---------- Material provided

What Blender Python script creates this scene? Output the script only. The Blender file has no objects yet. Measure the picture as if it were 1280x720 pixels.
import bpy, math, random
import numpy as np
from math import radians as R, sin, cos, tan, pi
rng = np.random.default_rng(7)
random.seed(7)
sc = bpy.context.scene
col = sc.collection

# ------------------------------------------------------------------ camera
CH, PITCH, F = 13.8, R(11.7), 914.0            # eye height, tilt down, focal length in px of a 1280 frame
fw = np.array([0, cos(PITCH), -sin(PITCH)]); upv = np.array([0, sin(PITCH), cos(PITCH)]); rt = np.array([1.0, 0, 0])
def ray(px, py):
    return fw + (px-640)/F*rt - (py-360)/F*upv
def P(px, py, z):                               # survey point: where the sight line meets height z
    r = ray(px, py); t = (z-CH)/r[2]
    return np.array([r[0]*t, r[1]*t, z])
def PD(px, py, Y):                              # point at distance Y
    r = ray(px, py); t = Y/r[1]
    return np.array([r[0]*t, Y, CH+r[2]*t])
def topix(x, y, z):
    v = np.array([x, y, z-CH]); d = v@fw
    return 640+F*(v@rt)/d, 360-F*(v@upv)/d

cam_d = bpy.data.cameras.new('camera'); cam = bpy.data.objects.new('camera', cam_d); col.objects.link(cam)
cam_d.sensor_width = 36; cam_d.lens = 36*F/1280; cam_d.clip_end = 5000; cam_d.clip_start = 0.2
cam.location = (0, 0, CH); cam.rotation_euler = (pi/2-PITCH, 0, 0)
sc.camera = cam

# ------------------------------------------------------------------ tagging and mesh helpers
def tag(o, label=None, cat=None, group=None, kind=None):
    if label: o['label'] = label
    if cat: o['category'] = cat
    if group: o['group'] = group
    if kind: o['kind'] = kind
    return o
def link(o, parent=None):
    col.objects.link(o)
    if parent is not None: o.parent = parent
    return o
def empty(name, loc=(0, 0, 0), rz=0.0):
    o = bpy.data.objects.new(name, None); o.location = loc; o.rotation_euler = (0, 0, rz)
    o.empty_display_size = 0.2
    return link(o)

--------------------

Quote the listing in full, please, keeping every line exact.

Exercise answer:
What Blender Python script creates this scene? Output the script only. The Blender file has no objects yet. Measure the picture as if it were 1280x720 pixels.
import bpy, math, random
import numpy as np
from math import radians as R, sin, cos, tan, pi
rng = np.random.default_rng(7)
random.seed(7)
sc = bpy.context.scene
col = sc.collection

# ------------------------------------------------------------------ camera
CH, PITCH, F = 13.8, R(11.7), 914.0            # eye height, tilt down, focal length in px of a 1280 frame
fw = np.array([0, cos(PITCH), -sin(PITCH)]); upv = np.array([0, sin(PITCH), cos(PITCH)]); rt = np.array([1.0, 0, 0])
def ray(px, py):
    return fw + (px-640)/F*rt - (py-360)/F*upv
def P(px, py, z):                               # survey point: where the sight line meets height z
    r = ray(px, py); t = (z-CH)/r[2]
    return np.array([r[0]*t, r[1]*t, z])
def PD(px, py, Y):                              # point at distance Y
    r = ray(px, py); t = Y/r[1]
    return np.array([r[0]*t, Y, CH+r[2]*t])
def topix(x, y, z):
    v = np.array([x, y, z-CH]); d = v@fw
    return 640+F*(v@rt)/d, 360-F*(v@upv)/d

cam_d = bpy.data.cameras.new('camera'); cam = bpy.data.objects.new('camera', cam_d); col.objects.link(cam)
cam_d.sensor_width = 36; cam_d.lens = 36*F/1280; cam_d.clip_end = 5000; cam_d.clip_start = 0.2
cam.location = (0, 0, CH); cam.rotation_euler = (pi/2-PITCH, 0, 0)
sc.camera = cam

# ------------------------------------------------------------------ tagging and mesh helpers
def tag(o, label=None, cat=None, group=None, kind=None):
    if label: o['label'] = label
    if cat: o['category'] = cat
    if group: o['group'] = group
    if kind: o['kind'] = kind
    return o
def link(o, parent=None):
    col.objects.link(o)
    if parent is not None: o.parent = parent
    return o
def empty(name, loc=(0, 0, 0), rz=0.0):
    o = bpy.data.objects.new(name, None); o.location = loc; o.rotation_euler = (0, 0, rz)
    o.empty_display_size = 0.2
    return link(o)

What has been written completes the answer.